To my late father, it meant carrying a business card with his name on it next to “Chairman and CEO.”

This gave him relevance no matter what else happened to be going on in his life.

Symbols like these are the quintessential calling cards that legitimize driven, proud men.

It’s otherwise known as a good “back story” every man needs to get the right party invitations.

I inherited this “gene,” if you will, and continue to struggle with what it means to feel a viable part of a world I’ve already traversed a thousand times.

Aging rockers continue to tour long after the songs have been written and the money’s in the bank. They don’t know what else to do with themselves, and more importantly, the limelight is better than no light at all.

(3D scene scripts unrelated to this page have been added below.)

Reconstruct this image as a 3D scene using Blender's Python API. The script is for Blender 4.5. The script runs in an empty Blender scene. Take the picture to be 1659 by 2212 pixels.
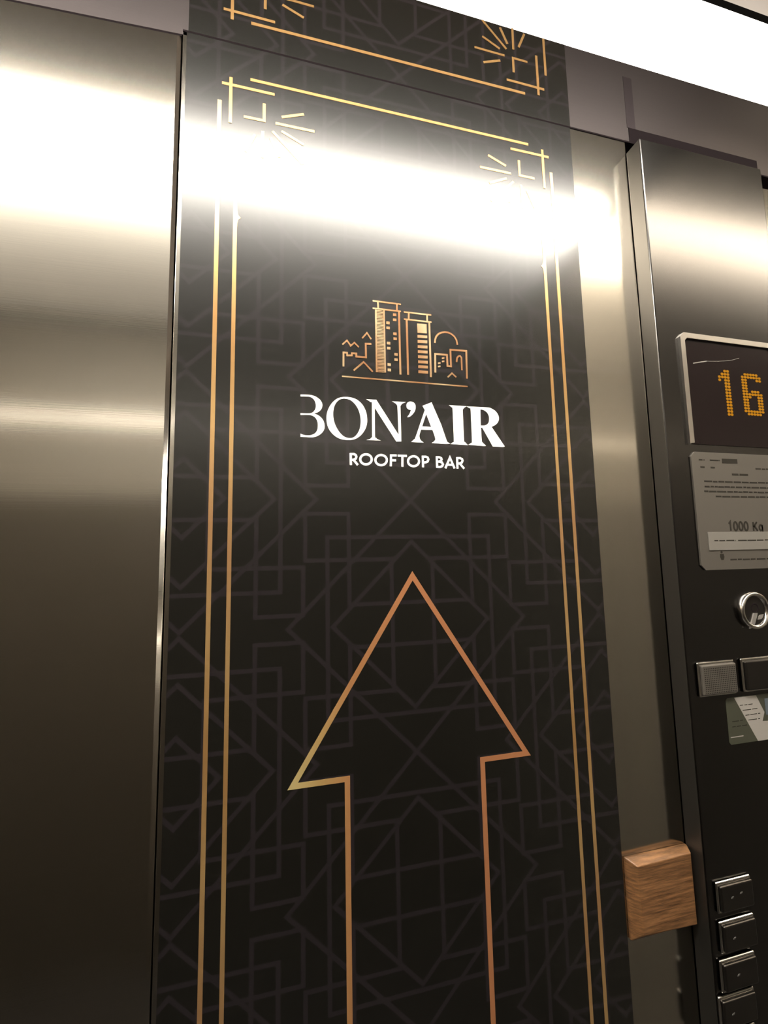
import bpy, bmesh, math, random
from mathutils import Matrix, Vector
random.seed(4)
scn = bpy.context.scene
COL = scn.collection

# ---------------------------------------------------------------- units
# U = half width of the gold frame on the lift wall (m). The wall is the plane y = 0,
# the cabin is on the side y < 0, z is up, the floor is z = 0.
U = 0.24
Z0 = 1.532
def P(x, z, off=0.0):
    """point on (or `off` in front of) the front wall, in frame units -> metres"""
    return Vector((U*x, -U*off, Z0 + U*z))

# ---------------------------------------------------------------- camera
CXU, DU, CZU, FPX = -0.69433, 2.2077, -0.13301, 939.78
right = Vector((0.9708, -0.2391, -0.0198))
down  = Vector((0.0058, 0.1062, -0.9943))
fwd   = Vector((0.2398, 0.9652, 0.1045))
cam_d = bpy.data.cameras.new('camera')
cam = bpy.data.objects.new('camera', cam_d); COL.objects.link(cam)
cam_d.sensor_fit = 'HORIZONTAL'; cam_d.sensor_width = 36.0
cam_d.lens = FPX*36.0/1659.0
cam_d.clip_start = 0.01; cam_d.clip_end = 50
M = Matrix((( right.x, -down.x, -fwd.x, U*CXU),
            ( right.y, -down.y, -fwd.y, -U*DU),
            ( right.z, -down.z, -fwd.z, Z0+U*CZU),
            (0,0,0,1)))
cam.matrix_world = M.normalized() if hasattr(M,'normalized') else M
scn.camera = cam

# ---------------------------------------------------------------- world, exposure
w = bpy.data.worlds.new('world'); scn.world = w; w.use_nodes = True
w.node_tree.nodes['Background'].inputs[0].default_value = (0.02,0.017,0.014,1)
w.node_tree.nodes['Background'].inputs[1].default_value = 0.3
vs = scn.view_settings
vs.view_transform = 'Standard'; vs.look = 'None'; vs.gamma = 1; vs.use_curve_mapping = False
vs.exposure = 0.28
CEIL_LIGHT = 82.0      # lit ceiling panel
COVE_LIGHT = 9.0       # lit cove above the lintel
WARM = (1.0, 0.935, 0.83)

# ---------------------------------------------------------------- materials
def new_mat(name):
    m = bpy.data.materials.new(name); m.use_nodes = True
    nt = m.node_tree; b = nt.nodes['Principled BSDF']
    return m, nt, b
def simple(name, col, rough=0.5, metal=0.0, coat=0.0, spec=0.5, coat_rough=0.1):
    m, nt, b = new_mat(name)
    b.inputs['Base Color'].default_value = (*col,1)
    b.inputs['Roughness'].default_value = rough
    b.inputs['Metallic'].default_value = metal
    b.inputs['Specular IOR Level'].default_value = spec
    b.inputs['Coat Weight'].default_value = coat
    b.inputs['Coat Roughness'].default_value = coat_rough
    return m
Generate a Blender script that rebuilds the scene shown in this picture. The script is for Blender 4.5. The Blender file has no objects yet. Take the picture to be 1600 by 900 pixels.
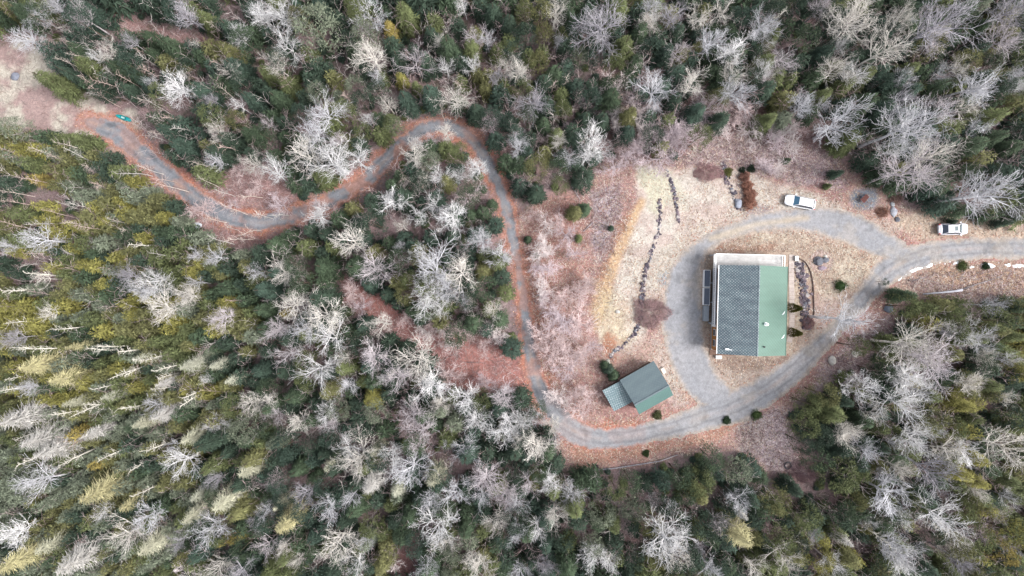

Movie producers keep producing movies because they want to feel like they have more stories to tell, that there’s still juice in the tank…that they’re still viable.

I even heard a guy in Aspen say that no matter how much money he had to throw around during ski season, he still felt invisible:

“Hell, $200 mil is a drop in the bucket for a lot of these people. I can’t win.”

What he was saying was that he felt invisible in a world where money and power and influence and connections are the sole determinants of human value.

Sadly, for many men this is the fuel that keeps the soul alive.

In case you’re wondering, I don’t exclude myself from any of this.